Friday, March 27, 2026

Russians Marry Later Now than in the Past and All Signs are That They will Marry Even Later in the Future Regardless of What Moscow Does, ‘To Be Precise’ Portal Says

Paul Goble

            Staunton, Mar. 25 – Russians are now marrying approximately four years later than they did a little over a century ago, following with a certain lag the same pattern in most other countries and one that experts say shows that this trend will continue well into the future, the To Be Precise portal says.

            Vladimir Putin would like to reverse this trend in order to boost the birthrate, but he has not been able to slow let alone reverse this trend and he is also up against a fact of life that he doesn’t appear to take into consideration. Even those who marry earlier now have fewer children than their coevals earlier (tochno.st/materials/v-kakom-vozraste-rossiiane-zakliucaiut-brak).

            In 1897, Russian men entered into their first marriage at 24.2 years and Russian women at 21.4, the portal says. “By 2021, the age of marriage rose by 3.7 years in the case of both men and women. In Soviet times, most Russians followed the following pattern: complete school, get a job and then start a family. All those things are happening later now.
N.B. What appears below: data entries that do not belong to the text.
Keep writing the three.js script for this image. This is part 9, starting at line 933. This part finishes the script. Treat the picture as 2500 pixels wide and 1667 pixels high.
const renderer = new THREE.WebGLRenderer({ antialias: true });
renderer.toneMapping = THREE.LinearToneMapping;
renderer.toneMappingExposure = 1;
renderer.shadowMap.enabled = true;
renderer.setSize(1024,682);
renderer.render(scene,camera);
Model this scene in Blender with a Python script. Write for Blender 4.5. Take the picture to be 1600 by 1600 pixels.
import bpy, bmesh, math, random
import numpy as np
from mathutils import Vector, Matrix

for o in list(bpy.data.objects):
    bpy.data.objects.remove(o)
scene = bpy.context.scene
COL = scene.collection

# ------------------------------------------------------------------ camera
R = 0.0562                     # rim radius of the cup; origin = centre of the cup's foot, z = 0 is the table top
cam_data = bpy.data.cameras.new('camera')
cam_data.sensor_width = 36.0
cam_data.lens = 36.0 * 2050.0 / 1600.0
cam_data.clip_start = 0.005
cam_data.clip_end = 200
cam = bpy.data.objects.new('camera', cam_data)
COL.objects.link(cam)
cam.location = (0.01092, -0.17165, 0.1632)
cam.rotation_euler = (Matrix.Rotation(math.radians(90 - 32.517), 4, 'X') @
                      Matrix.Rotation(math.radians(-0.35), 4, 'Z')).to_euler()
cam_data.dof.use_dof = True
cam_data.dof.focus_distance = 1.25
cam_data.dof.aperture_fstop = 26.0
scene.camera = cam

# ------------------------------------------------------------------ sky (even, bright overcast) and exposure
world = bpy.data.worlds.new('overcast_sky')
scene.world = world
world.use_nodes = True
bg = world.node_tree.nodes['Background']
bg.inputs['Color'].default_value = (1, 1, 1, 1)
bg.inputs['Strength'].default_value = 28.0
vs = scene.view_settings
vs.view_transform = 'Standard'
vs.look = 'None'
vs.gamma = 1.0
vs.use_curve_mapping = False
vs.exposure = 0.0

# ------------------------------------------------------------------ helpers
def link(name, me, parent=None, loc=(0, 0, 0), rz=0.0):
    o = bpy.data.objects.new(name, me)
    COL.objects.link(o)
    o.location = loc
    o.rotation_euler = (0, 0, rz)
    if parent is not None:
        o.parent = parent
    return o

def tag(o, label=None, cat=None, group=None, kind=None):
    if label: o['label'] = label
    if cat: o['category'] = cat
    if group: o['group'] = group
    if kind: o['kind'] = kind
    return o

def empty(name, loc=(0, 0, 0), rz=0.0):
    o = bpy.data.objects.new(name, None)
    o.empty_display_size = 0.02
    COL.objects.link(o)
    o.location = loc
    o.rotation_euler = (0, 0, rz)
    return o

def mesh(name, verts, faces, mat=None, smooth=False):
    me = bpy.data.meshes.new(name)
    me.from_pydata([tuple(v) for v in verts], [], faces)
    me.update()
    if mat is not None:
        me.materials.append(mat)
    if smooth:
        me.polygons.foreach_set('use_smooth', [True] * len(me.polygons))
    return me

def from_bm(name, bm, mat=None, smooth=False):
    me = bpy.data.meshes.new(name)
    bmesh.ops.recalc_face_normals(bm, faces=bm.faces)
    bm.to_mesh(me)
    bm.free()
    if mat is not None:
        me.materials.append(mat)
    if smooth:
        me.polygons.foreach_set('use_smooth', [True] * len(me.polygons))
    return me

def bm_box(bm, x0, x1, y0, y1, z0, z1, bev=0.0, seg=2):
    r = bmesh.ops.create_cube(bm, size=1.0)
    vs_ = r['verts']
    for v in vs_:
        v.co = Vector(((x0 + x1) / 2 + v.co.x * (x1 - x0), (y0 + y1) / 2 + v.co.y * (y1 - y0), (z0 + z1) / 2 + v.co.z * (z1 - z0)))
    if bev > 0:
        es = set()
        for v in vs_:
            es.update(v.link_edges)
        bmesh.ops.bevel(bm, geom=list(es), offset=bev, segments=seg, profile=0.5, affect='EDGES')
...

            According to To Be Precise, Putin has been making yet another mistake in his demographic calculations. He routinely talks about the need for Russians to follow the traditions of the peoples of the North Caucasus which he believes include early marriages and thus larger families.

            But in fact, the portal says, “four of the six republics of the North Caucasus are among the ten regions where people get married latest of all. These are Ingushetia, North Ossetia, Kabardino-Balkaria and Karachayevo-Cherkesiya. Moscow and St. Petersburg are also in this list of ten.

            One reason that the North Caucasus republics report older marriages is a statistical artifact. Rosstat doesn’t distinguish between registered and unregistered marriages, the portal says. But another reason is that marriages there are arranged by families and cost a lot, both of which delay marriages but don’t by themselves reduce fertility rates.

            The To Be Precise portal highlights something else that many do not yet factor in to their thinking. Since the end of imperial times, “the difference” in age at first marriage “between cities and villages has almost completely disappeared.” So suggestions that ruralizing Russians would lead to earlier marriages and higher birthrates are almost certainly without foundation.

            The most important conclusion the portal offers is that “marriage, the birth of children and sex are ever less connected with one another.” A major reason is that having children outside of marriage is less stigmatized in the past but having children within an early marriage is a quick path to poverty.

            In Russia as in other industrialized countries, “later marriage is the widespread choice of today’s generations,” something that reflects the requirements of modern economies for investment in human capital – “and consequently, a longer period of education and a later transition to adulthood.”

            “The processes can be reversed only briefly and at the cost of putting enormous pressure on society, according to the demographers with whom To Be Precise spoke. And states that engage in such practices are likely to find that their efforts will fail to achieve the outcomes they seek.